Warning Over Warranty Watershed

"Is the warranty insurance backed or self-funded by the dealer?" That’s the question anyone looking to buy a used car this weekend should be asking, when new regulations governing the sale of aftersales warranties come into force.

From Friday (January 14th), only car dealers who have registered with the Financial Services Authority, or those acting as an agent of an approved insurer, will be able to sell insurance related products like mechanical breakdown warranties.

The scheme is intended to provide added protection to the consumer through increased policing. However, figures suggest that as few as 60 per cent of main dealers* have registered with the FSA. Of those who have not signed up, many cited the significant administrative costs associated with compliance.

As a result, independent automotive warranty provider, Warranty Direct (www.warrantydirect.co.uk ), is concerned that many traders will opt to offer self-funded cover rather than seek approved status.

Self-funded cover is a contract between the dealer and the customer whereby the former agrees to repair any faults at their own expense rather than rely on an insurance payout.

There is a three-fold risk with such policies according to Warranty Direct.

"Firstly, the whole point of the new regulation is that the consumer is protected. Any self-funded scheme is outside the control of the FSA and therefore leaves the public vulnerable," explains Duncan McClure Fisher of Warranty Direct.

"Secondly, a contractual warranty might only cover a small number of parts, have a large excess and a low limit, making the protection almost worthless.
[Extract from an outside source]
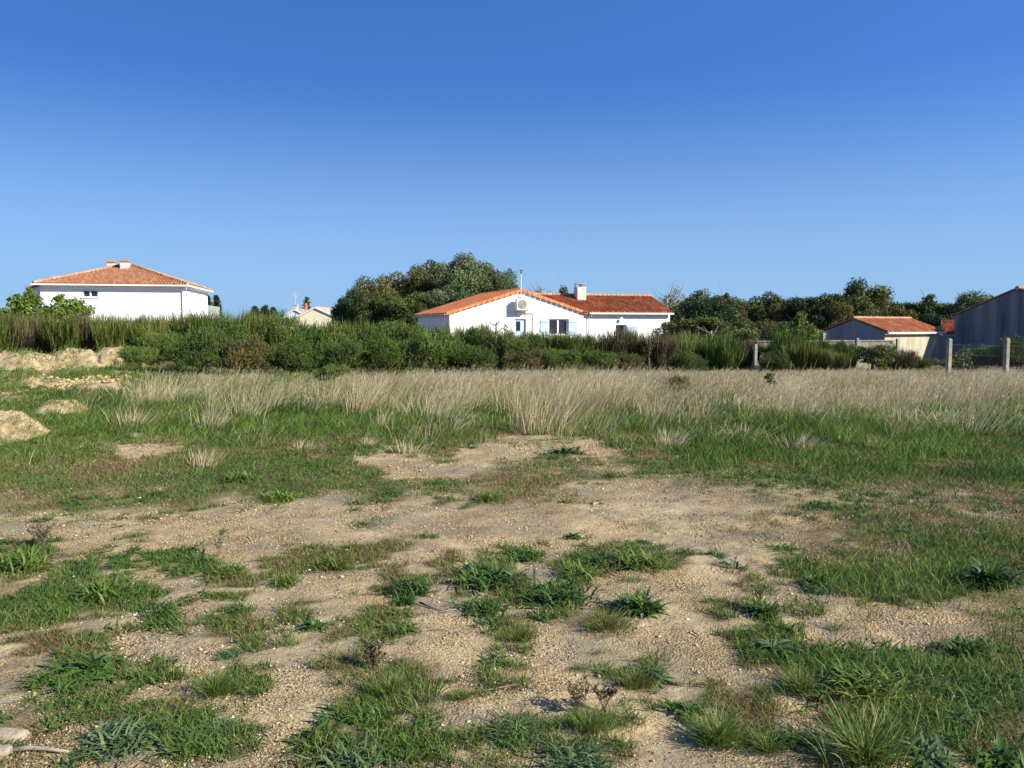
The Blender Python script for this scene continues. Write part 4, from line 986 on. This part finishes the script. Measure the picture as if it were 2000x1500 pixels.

"And lastly, as demonstrated by the collapse of electrical retailer, Powerhouse, in 2003, if the trader goes out of business, the cover offered disappears too."

The most important advice of all is not to be afraid to ask for clarification from the dealer.

Anyone having difficulty resolving a dispute post-14th January with the selling dealer should seek advice from either their local Citizen’s Advice Bureau (www.citizensadvice.org.uk ) or local Trading Standards office (www.tradingstandards.gov.uk ) in the first instance.